О.В. Федунина
ФОРМА СНА И ХУДОЖЕСТВЕННАЯ ПАМЯТЬ В РОМАНЕ ХХ ВЕКА («БЕЛАЯ ГВАРДИЯ» М.А. БУЛГАКОВА)
Роль художественной памяти в процессе жанровой эволюции романа первой трети ХХ в. будет рассмотрена нами через исследование поэтики сна в произведении. Такой подход обусловлен тем, что именно структурно-функциональные особенности снов персонажей в значительной степени отражают то, чем картина мира в романе ХХ века отличается от свойственной классическим образцам жанра.
Роман Булгакова «Белая гвардия» является одним из наиболее ярких примеров такой взаимосвязи. Особенности ориентации Булгакова на традиции русского классического романа XIX века в данном аспекте могут быть выявлены в ходе сопоставительного анализа «Белой гвардии» и наиболее репрезентативных с точки зрения поэтики сна романов Л.Н. Толстого и Ф.М. Достоевского, представляющих две принципиально различные линии развития русского романа. В качестве материала для такого сравнительного анализа были выбраны «Война и мир» и «Преступление и наказание», поскольку в них достаточно ярко представлены основные особенности поэтики сна и художественной реальности, характерные для произведений этих авторов.

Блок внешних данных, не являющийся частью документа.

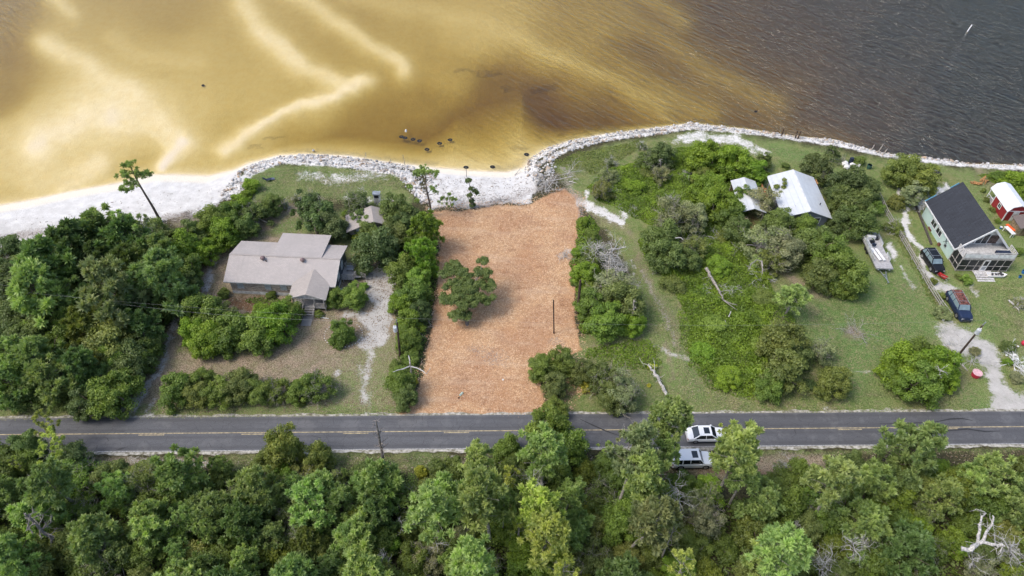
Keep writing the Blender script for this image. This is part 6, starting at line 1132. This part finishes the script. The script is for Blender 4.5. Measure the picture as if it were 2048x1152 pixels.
brushpile(1000, 402, 70, 7, 22, "long wrack of grey sticks along the mulch's beach edge", 3, GREYWOOD, .03)
brushpile(912, 408, 24, 8, 16, "small stick pile at the foot of the little beach pine", 4, METAL, .03)
brushpile(1125, 515, 14, 14, 14, "ashy twig pile on the mulch's right side", 5, DEADWOOD, .03)
brushpile(1706, 668, 30, 16, 40, "burn pile of dry twigs on the round bare patch of lawn", 6, GREYWOOD, .025)
brushpile(1944, 726, 14, 9, 16, "ashy twig heap behind the red tub", 7, DEADWOOD, .03)
brushpile(2034, 728, 22, 20, 30, "tangle of white pipes and branches by the right margin", 8, WHITEP, .05)
brushpile(1690, 330, 18, 8, 14, "brown brush behind the white junk pile", 9, GREYWOOD, .03)
brushpile(1905, 680, 30, 22, 20, "scattered pale cuttings beside the drive below the van", 10, DEADWOOD, .02)
brushpile(842, 655, 16, 34, 26, "bare grey hedge twigs at the mulch's left edge", 11, GREYWOOD, .03)
# ---------- pines on the beach, modelled one by one
def beach_pine(base, top, h, r0, puffs, label, color, seed, prad=.42, name="pine_tree", per=40, fn=None):
    r = np.random.default_rng(seed); g = GT(*base); t_ = G(top[0], top[1], h); v = Vector((t_[0]-g[0], t_[1]-g[1], h-g[2])); e = empty(name, tuple(g), 0, label, "tree")
    side = Vector((-v.y, v.x, 0)).normalized() if v.xy.length > .01 else Vector((1, 0, 0)); P_ = [v*(i/8)+side*.12*h/8*math.sin(i*.9) for i in range(9)]; P_[0] = Vector((0, 0, -.2)); m = MB().tube(P_, [r0*(1-.7*i/8) for i in range(9)], 8)
    cen = []
    for a, b, wp, dz, n in puffs:
        hh = h+dz; c = G(a, b, hh)-g; s = px_per_m(*G(a, b, hh)); R_ = wp/s/2; cv = Vector(tuple(c)); k = min(1.0, max(.3, (cv.z-.6*R_)/h)); limb(m, v*k, cv, r0*.3, .03, r, .08, 5, 4)
        for _ in range(n):
            d = r.normal(size=3); d /= np.linalg.norm(d); q = c+d*np.array([R_, R_*.8, R_*.34])*r.random()**.4*.85; cen.append(q)
            if r.random() < .3: limb(m, cv, Vector(tuple(q)), .025, .012, r, .1, 3, 2)
    part(m, "trunk", DARKDEAD if name != "pine_tree" else BARK, e); cen = np.array(cen); rad = r.uniform(.75, 1.15, len(cen))*prad
    V_, F_, t2 = (needles(cen, rad, per, r) if fn is None else fn(cen, rad, per, r)); c_ = link("crown", np_mesh("crown", V_, F_, FOL, {"tone": t2}), e); c_.color = (*COL[color], 1); return e
beach_pine((321, 443), (258, 330), 11.6, .24, [(258, 328, 34, .2, 12), (250, 350, 42, -.8, 16), (262, 368, 40, -2.0, 14), (284, 350, 30, -1.4, 10), (298, 345, 22, -1.6, 6), (252, 380, 30, -3.0, 8), (272, 342, 30, -.5, 8), (243, 376, 18, -3.2, 4)], "lone leaning pine with open tufts over the white beach", "pineg", 31, .46)
beach_pine((862, 432), (850, 348), 9.0, .2, [(848, 342, 52, .2, 30), (868, 348, 26, -.2, 10), (832, 345, 22, -.2, 8), (822, 372, 22, -2.8, 9), (866, 378, 28, -3.4, 7), (836, 402, 18, -6.0, 5), (872, 384, 14, -4, 3)], "flat-topped umbrella pine beside the riprap's right end", "pineg", 32, .40)
beach_pine((903, 414), (898, 394), 3.2, .08, [(890, 398, 22, 0, 8), (906, 399, 22, 0, 8), (898, 388, 10, .4, 3), (880, 406, 14, -.8, 3), (900, 410, 20, -1.4, 5)], "little yellow-green pine at the mulch's beach edge", "pinel", 33, .36)
def ivy(cen, rad, per, r): return clumps(cen, rad*1.1, 90, .12, r, .9)
beach_pine((945, 415), (938, 362), 5.6, .12, [(938, 362, 16, 0, 5), (941, 378, 8, -1.4, 3), (950, 383, 12, -2.0, 4), (955, 387, 8, -2.4, 2), (940, 391, 9, -2.8, 4), (943, 402, 9, -4.2, 5), (945, 410, 12, -5.2, 7)], "ivy-clad thin trunk standing where mulch meets the middle beach", "oakd", 34, .42, "ivy_tree", 30, ivy)
def oakf(cen, rad, per, r): return clumps(cen, rad*1.5, 210, .105, r, .8)
beach_pine((934, 650), (936, 600), 3.2, .26, [(905, 535, 50, 1.0, 24), (928, 548, 46, 1.2, 20), (964, 524, 26, 2.2, 9), (966, 545, 44, 1.4, 20), (972, 568, 48, .8, 21), (945, 575, 60, .9, 27), (912, 572, 60, .6, 27), (893, 598, 36, -.2, 14), (925, 604, 70, .2, 36), (918, 632, 50, -1.0, 21), (950, 598, 46, .3, 18), (976, 600, 40, .0, 15), (889, 548, 22, .8, 6)], "ragged dark oak standing alone on the orange mulch", "oak", 35, .37, "oak_tree", 30, oakf)
# ---------- small things on the lots
p = GT(538, 362); lc = empty("lawn_chair", tuple(p), .5, "dark blue reclining lawn chair on the grass behind the riprap", "chair")
part(MB().slab([(-.35, -.3, .4), (.5, -.3, .36), (.5, .3, .36), (-.35, .3, .4)], .05), "seat", NAVY, lc); part(MB().slab([(-.9, -.3, .95), (-.35, -.3, .42), (-.35, .3, .42), (-.9, .3, .95)], .05), "backrest", NAVY, lc); part(MB().slab([(.5, -.28, .36), (1.0, -.28, .22), (1.0, .28, .22), (.5, .28, .36)], .05), "footrest", simple("grey_blue_cloth", (.12, .13, .2), .7), lc)
for x in (-.35, .45):
    for y in (-.28, .28): part(MB().bar((x, y, 0), (x, y, .4), .04), "leg", METAL, lc)
p = GT(606, 805); tag(MB().tube([(0, 0, -.1), (0, .05, .5), (.03, .1, 1.0)], [.16, .14, .12], 8).build("stump", RUST, None, loc=tuple(p)), "short reddish stump in front of the roadside hedge", "stump")
p = GT(923, 790); e = empty("litter", tuple(p), .4, "crumpled pale green and white bag on the mulch near the road", "litter"); rr_ = random.Random(5); m_ = MB(); [m_.add(*blob(rr_, rr_.uniform(-.4, .4), rr_.uniform(-.25, .25), .1, .16)) for _ in range(5)]; part(m_, "crumpled_bag", simple("pale_green_plastic", (.45, .55, .48), .5, sc=5), e); part(MB().add(*blob(rr_, -.45, -.35, .08, .13)), "brown_lump", BROWNWOOD, e)
p = GT(1006, 760); tag(MB().add(*blob(rr_, 0, 0, .06, .14)).build("paper_scrap", VINYL, None, loc=tuple(p)), "single white scrap in the middle of the lower mulch", "litter")
def pot(px, py, r, h, mat, label, cat, name, inner=None):
    p = GT(px, py); e = empty(name, tuple(p), 0, label, cat); part(MB().lathe(0, 0, [(r*.8, 0), (r*.95, h*.5), (r, h), (r*.84, h), (r*.80, h*.75), (.01, h*.72)], 20), "tub", mat, e, smooth=False)
    if inner: part(MB().lathe(0, 0, [(r*1.02, h-.03), (r*1.04, h+.03), (r*.86, h+.04), (r*.84, h-.01)], 20), "rim", inner, e)
REDP = simple("faded_red_plastic", (.55, .03, .07), .5, var=.1)
pot(1950, 752, .62, .75, REDP, "large red plastic tub with a pale pink rim beside the driveway", "tub", "plastic_tub", simple("pink_rim", (.75, .45, .47), .5))
pot(1919, 724, .22, .35, VINYL, "small white bucket at the foot of the slanting utility pole", "bucket", "bucket")
pot(1886, 640, .2, .35, VINYL, "white and orange bucket at the fence end by the van", "bucket", "bucket", ORANGE)
for i, (a, b, s, mt, lab) in enumerate([(2046, 690, .42, "r", "big red float at the right margin above the pipes"), (2028, 697, .24, "r", "small orange float left of the big red float"), (2035, 694, .13, "w", "small white float beside the orange float"), (2012, 712, .15, "w", "leftmost white float on the green cushion bush"), (2021, 711, .14, "w", "white float second from the left by the cushion bush"), (2028, 712, .22, "w", "largest white float by the white pipes")]):
    g = GT(a, b); e = empty("buoy", tuple(g), 0, lab, "buoy"); part(MB().lathe(0, 0, [(.02, 0), (s*.8, s*.4), (s, s), (s*.8, s*1.6), (.02, s*2)], 14), "float", ORANGE if i == 1 else REDP if mt == "r" else VINYL, e, smooth=True); part(MB().lathe(0, 0, [(s*.15, s*1.9), (s*.15, s*2.2)], 6), "eyelet", METAL, e)
for i, (a, b, s, mt, lab) in enumerate([(2001, 457, .2, 1, "blue and white bucket at the barn shed's front corner"), (2046, 546, .3, 1, "blue crate at the right margin beside the porch"), (2039, 555, .22, 1, "blue bucket below the blue crate")]):
    pot(a, b, s, s*1.7, simple("blue_plastic", (.03, .16, .42), .5) if i != 9 else VINYL, lab, "bucket", "bucket", VINYL if i == 0 else None)
p = GT(2015, 468); tag(MB().box(-.35, .35, -1.0, 1.0, .75, .83).box(-.3, -.22, -.9, -.8, 0, .75).box(.22, .3, -.9, -.8, 0, .75).box(-.3, -.22, .8, .9, 0, .75).box(.22, .3, .8, .9, 0, .75).build("folding_table", VINYL, None, loc=tuple(p)), "white folding table beside the tan tool shed", "table"); bpy.data.objects["folding_table"].rotation_euler[2] = .25
p = GT(2019, 459); tag(MB().bar((0, -.9, .4), (0, .9, .4), .5, .3).build("kayak", ORANGE, None, bevel=.12, loc=tuple(p)), "orange kayak leaning by the tool shed wall", "kayak"); bpy.data.objects["kayak"].rotation_euler[2] = .3
NEWL = simple("fresh_timber", (.55, .29, .12), .8, sc=5, var=.25)
p = GT(1951, 368); e = empty("timber_stack", tuple(p), -.3, "left heap of orange fresh timber on the grass above the dark roof", "timber"); r = random.Random(4); m_ = MB()
for _ in range(9): m_.bar((r.uniform(-1, -.4), r.uniform(-.4, .4), r.uniform(.1, .5)), (r.uniform(.4, 1.1), r.uniform(-.4, .4), r.uniform(.1, .5)), .14, .1)
part(m_, "planks", NEWL, e)
p = GT(1968, 364); e = empty("timber_stack", tuple(p), .6, "right frame of orange fresh timber on the grass above the dark roof", "timber"); m_ = MB()
for _ in range(7): m_.bar((r.uniform(-.8, -.4), r.uniform(-.6, .6), r.uniform(.1, .7)), (r.uniform(.4, .9), r.uniform(-.6, .6), r.uniform(.1, .7)), .12, .1)
m_.bar((-.6, -.5, 0), (-.6, -.5, .9), .1).bar((.6, .5, 0), (.6, .5, .9), .1); part(m_, "planks", NEWL, e)
p = GT(1871, 350); e = empty("barrel", tuple(p), .4, "dark metal barrel lying on the grass beside the ragged oak", "barrel"); part(MB().tube([(-.1, -.75, .45), (.1, .15, .45)], .45, 18), "drum", RUBBER, e); part(MB().tube([(.02, -.1, .46), (.12, .25, .46)], .40, 16), "lid", METAL, e)
p = GT(1862, 345); e = empty("firewood_pile", tuple(p), 0, "small heap of grey split wood left of the barrel", "firewood"); m_ = MB(); [m_.bar((r.uniform(-.7, .5), r.uniform(-.3, .3), r.uniform(.08, .4)), (r.uniform(-.5, .9), r.uniform(-.3, .3), r.uniform(.08, .4)), .13) for _ in range(14)]; part(m_, "split_logs", BARK_PALE, e)
p = GT(1703, 334); e = empty("boat_cover", tuple(p), .2, "white sheeted junk pile under the dark oak by the lawn", "junk pile"); m_ = MB(); [m_.add(*blob(rr_, rr_.uniform(-1.3, 1.3), rr_.uniform(-.6, .6), rr_.uniform(.2, .7), rr_.uniform(.4, .6))) for _ in range(8)]; part(m_, "white_sheet", VINYL, e); part(MB().box(-.1, .5, .7, 1.2, 0, 1.3), "dark_machine", NAVY, e, bevel=.05)
pot(1737, 337, .42, .8, simple("green_barrel", (.05, .12, .10), .5), "dark green barrel beside the brush on the lawn", "barrel", "barrel")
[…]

Особое отношение Булгакова к традициям русской классической литературы не раз отмечалось исследователями его творчества1. Отсылки к произведениям Толстого и Достоевского, действительно, многочисленны и пронизывают практически все уровни булгаковского романа. Рассмотреть их здесь в полном объеме едва ли возможно, поэтому мы затронем лишь проблему границ сна и условно-реального мира. Она тесно связана с типологией снов в произведении. Можно выделить две разновидности формы
сна с точки зрения типа границ между сном и явью. К первой из этих групп относятся сны с четко обозначенными границами, вторая включает в себя сновидения, которые из-за размытых границ довольно трудно отделить от основного повествования. В «Белой гвардии» Булгакова встречаются оба эти вида литературных сновидений; но для романа Достоевского «Преступление и наказание» характерна только вторая из выделенных нами разновидностей.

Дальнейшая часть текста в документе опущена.